“Your 25-pound bicycle is no match for a 10,000 pound truck.” You’ve probably heard that before.
So, if you collide with a 10,000 pound truck, the impact will be much, much worse than if you collide with a passenger car, or another bicyclist, or a pedestrian, because the truck weighs so many times more than your bicycle.
By the same reasoning, you should be much worse off yet if you simply fall and collide with the planet Earth. It is so much heavier than that truck…
Hmm, but we’ve all fallen off our bicycles a few times, mostly without serious injury.
I don’t want to collide with a truck — or a car, or another bicyclist, or the planet Earth. But let’s look at some basic physics.
First of all, the mass of the bicycle isn’t the issue. The rider accounts for most of the mass of the bicycle/rider system.
But also, the severity of a collision doesn’t increase directly with mass. It depends on the severity of the impact.
Consider two bicyclists, a perfect match for each other, riding toward each other at the same speed and colliding exactly head-on. They will both come to a complete stop. This impact would be the same if you put a brick wall, or a sheet of paper, between the two bicyclists.

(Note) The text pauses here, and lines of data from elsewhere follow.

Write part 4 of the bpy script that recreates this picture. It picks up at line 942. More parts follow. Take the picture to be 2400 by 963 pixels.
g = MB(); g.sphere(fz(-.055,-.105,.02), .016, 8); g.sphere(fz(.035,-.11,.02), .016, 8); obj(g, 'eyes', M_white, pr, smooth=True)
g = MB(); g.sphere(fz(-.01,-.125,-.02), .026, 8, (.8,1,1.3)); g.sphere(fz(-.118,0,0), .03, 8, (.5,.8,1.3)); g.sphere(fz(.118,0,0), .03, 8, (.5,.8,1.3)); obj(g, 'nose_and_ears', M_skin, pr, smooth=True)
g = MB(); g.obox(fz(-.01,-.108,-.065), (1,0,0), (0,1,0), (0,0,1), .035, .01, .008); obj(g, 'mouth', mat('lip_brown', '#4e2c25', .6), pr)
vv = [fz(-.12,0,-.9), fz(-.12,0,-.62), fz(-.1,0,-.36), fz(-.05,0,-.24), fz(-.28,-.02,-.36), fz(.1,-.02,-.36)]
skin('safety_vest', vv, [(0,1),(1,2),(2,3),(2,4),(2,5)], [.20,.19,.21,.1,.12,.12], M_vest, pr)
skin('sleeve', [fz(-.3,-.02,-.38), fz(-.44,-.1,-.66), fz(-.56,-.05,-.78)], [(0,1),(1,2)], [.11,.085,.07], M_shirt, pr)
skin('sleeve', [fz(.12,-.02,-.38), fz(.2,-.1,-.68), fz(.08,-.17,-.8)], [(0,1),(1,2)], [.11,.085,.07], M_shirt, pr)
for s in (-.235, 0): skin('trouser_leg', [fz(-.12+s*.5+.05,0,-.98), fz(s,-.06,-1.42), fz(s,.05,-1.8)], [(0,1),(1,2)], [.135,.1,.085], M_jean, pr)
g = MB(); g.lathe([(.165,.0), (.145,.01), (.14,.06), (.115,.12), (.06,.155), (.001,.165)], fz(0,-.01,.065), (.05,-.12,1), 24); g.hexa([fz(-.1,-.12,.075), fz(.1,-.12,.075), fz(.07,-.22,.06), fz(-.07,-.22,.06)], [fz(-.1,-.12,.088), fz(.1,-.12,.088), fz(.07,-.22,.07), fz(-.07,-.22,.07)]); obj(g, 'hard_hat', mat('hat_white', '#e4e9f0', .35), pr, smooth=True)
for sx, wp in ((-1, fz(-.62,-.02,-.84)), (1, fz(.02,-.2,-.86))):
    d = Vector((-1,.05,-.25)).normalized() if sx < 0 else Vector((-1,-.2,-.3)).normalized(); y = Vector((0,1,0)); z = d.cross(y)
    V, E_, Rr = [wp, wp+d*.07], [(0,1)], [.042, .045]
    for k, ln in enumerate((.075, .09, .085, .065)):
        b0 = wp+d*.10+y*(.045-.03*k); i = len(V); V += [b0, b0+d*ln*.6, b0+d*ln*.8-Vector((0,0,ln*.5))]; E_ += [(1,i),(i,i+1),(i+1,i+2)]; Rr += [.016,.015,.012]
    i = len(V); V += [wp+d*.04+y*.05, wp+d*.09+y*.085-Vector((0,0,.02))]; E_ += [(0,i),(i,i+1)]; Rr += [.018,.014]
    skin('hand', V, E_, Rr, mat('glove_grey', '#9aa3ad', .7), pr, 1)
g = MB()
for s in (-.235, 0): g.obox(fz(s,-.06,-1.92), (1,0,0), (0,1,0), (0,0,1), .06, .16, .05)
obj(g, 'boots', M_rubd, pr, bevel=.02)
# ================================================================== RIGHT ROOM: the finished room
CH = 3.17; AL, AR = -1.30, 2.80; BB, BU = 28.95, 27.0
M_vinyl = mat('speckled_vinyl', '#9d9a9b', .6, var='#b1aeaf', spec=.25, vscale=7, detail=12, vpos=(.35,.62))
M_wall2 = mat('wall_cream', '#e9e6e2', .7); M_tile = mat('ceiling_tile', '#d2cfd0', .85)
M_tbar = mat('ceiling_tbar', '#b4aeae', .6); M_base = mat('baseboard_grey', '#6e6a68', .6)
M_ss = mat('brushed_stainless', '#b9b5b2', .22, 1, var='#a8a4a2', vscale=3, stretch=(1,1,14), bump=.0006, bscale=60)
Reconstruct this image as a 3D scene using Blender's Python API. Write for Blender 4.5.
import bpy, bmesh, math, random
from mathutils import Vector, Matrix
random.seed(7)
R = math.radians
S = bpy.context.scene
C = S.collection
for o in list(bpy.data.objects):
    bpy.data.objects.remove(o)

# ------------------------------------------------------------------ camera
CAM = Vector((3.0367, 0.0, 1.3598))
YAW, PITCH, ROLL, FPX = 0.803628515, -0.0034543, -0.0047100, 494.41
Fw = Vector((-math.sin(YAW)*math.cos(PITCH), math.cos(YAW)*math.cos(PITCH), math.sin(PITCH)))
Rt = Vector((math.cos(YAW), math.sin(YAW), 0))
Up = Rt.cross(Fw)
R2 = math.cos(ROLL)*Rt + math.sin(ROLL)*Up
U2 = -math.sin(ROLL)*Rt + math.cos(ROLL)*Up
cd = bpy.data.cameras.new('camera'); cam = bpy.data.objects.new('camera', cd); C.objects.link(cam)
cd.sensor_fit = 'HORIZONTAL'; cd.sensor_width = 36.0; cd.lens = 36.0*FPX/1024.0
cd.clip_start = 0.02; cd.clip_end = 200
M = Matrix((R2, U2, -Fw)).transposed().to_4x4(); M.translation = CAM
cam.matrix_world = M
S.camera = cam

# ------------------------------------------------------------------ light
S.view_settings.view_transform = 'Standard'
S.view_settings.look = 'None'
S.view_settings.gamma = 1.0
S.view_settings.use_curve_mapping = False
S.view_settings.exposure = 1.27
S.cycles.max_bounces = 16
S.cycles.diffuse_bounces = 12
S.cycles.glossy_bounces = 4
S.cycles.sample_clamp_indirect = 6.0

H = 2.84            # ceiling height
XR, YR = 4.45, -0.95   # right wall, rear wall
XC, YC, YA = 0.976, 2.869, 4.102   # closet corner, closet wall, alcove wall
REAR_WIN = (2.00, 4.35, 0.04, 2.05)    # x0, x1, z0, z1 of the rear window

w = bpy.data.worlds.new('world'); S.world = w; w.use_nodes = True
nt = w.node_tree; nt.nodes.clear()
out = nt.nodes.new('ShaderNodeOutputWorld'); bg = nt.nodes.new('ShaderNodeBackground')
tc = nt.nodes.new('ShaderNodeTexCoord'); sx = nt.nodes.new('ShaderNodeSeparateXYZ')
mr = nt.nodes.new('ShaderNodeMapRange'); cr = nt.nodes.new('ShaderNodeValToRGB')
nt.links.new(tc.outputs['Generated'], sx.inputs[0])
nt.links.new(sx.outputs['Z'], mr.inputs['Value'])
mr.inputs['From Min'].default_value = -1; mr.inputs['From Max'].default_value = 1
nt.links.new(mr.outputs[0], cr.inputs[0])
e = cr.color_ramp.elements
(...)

Now, suppose that the truck is headed toward the bicyclist at the same speed as the other bicyclist. How much more severe is the impact?
Not hundreds of times, but four times. The energy dissipated in a head-on crash is as the square of the speed. The square of 2 is 4. The truck is so much more massive that the bicyclist is pushed back at almost the truck’s speed. It’s almost the same as riding into a brick wall at twice the bicyclist’s speed.
Severity of impact is much more about speed than about mass. The severity of a bicyclist’s collision with a motor vehicle is almost entirely in proportion to the square of closing speed, all other things being equal. The only exception is if you go underneath and get run over. Then, the vehicle’s mass does matter. Getting run over either by a car or a or by a truck is very likely deadly.